Leon Lim

Born in Malaysia, Leon Lim has not had the ability to hear any kind of sound or music since birth. Lim’s deafness developed his ability to have a strong visual sense. Initially, Lim discovered art through colorful prints of music cassettes. His passion for colors, compositions, shapes and images brought Lim to the art world at the early age of five.
 
At present, Lim is a New York based contemporary artist with his rich “East-meets-West” background, who works in several mediums such as film, sculpture, abstract-structure, painting, interior architecture, graphic design, photography public art and multimedia installations. His compositions explore themes of heritage preservation and social segregation, the communication barriers, the intertwining of all realms of
life and death, and the politics of identity and culture. Lim collects everyday objects to create new works that increase opportunities for viewers to think, analyze and explore.
 
His works merge realism with the beauty of abstract form, resulting in art that is both ancient and contemporary. Lim narrates his cultural experiences and perspectives of the real events into his art works, in which contemporary trivial culture is united with obsessive culture and practices that are traditionally and physically taken from all continuing cultures to create a cosmos that produce new mythology and interpretative perception.
 
In 2008, Lim’s public art installations including Discommunicativeness and Silent Story were exhibited in The World Financial Center, New York City, The John F. Kennedy Center, Washington DC and Museum of Contemporary Art, Seoul, Korea. His work, The 3(656) is a permanent public art installation displayed at Student Development Center, Rochester Institute of Technology, New York. He is recipient of TMCA Grant for Interactive Installation and winner of Communication Service for the Deaf Award. Lim is one of the 14 New York based artists featured on the Mayor of New York City’s 2009 calendar.
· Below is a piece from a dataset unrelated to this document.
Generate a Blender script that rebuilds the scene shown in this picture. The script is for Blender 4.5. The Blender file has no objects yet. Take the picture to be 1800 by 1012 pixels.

Currently Lim is working on art work proposals and development for five shows in 2009 -2010: Moscow Museum of Modern Art, Russia; Red Square, Moscow, Russia; Mori Museum, Tokyo, Japan; USM Museum & Gallery, Penang, Malaysia; and National Art Gallery Museum, Kuala Lumpur, Malaysia. His artwork makes one of few new waves of contemporary art to reach young generations in the developing countries of South East Asia.
 
His two new installations for Tamarind Art Gallery include “Door is Life’s Answer” and “The Unaware Mirror”, representing materialism between parents and children, relatives and friends.
 
In installation “Door is Life’s Answer”, an umbrella holder representing a kid in controlled environment, stuck in the same place, newspaper representing the past, inform the present. A chair contains various elements relating to life of today and the life misled to us. Mat, umbrella, door handle show the past we can barely access.
 
In “The Unaware Mirror”, a mirror is placed on the center floor with a white sheet. A mirror is lying on the floor representing someone forgetting who he or she is. The installation shows us various examples that structure parent’s lives and identify who they are.
 
The elegiac elements of the installation allow viewers to increase interpretative questions about what people expect from a child; the disconnection that underlies the existence of our own culture.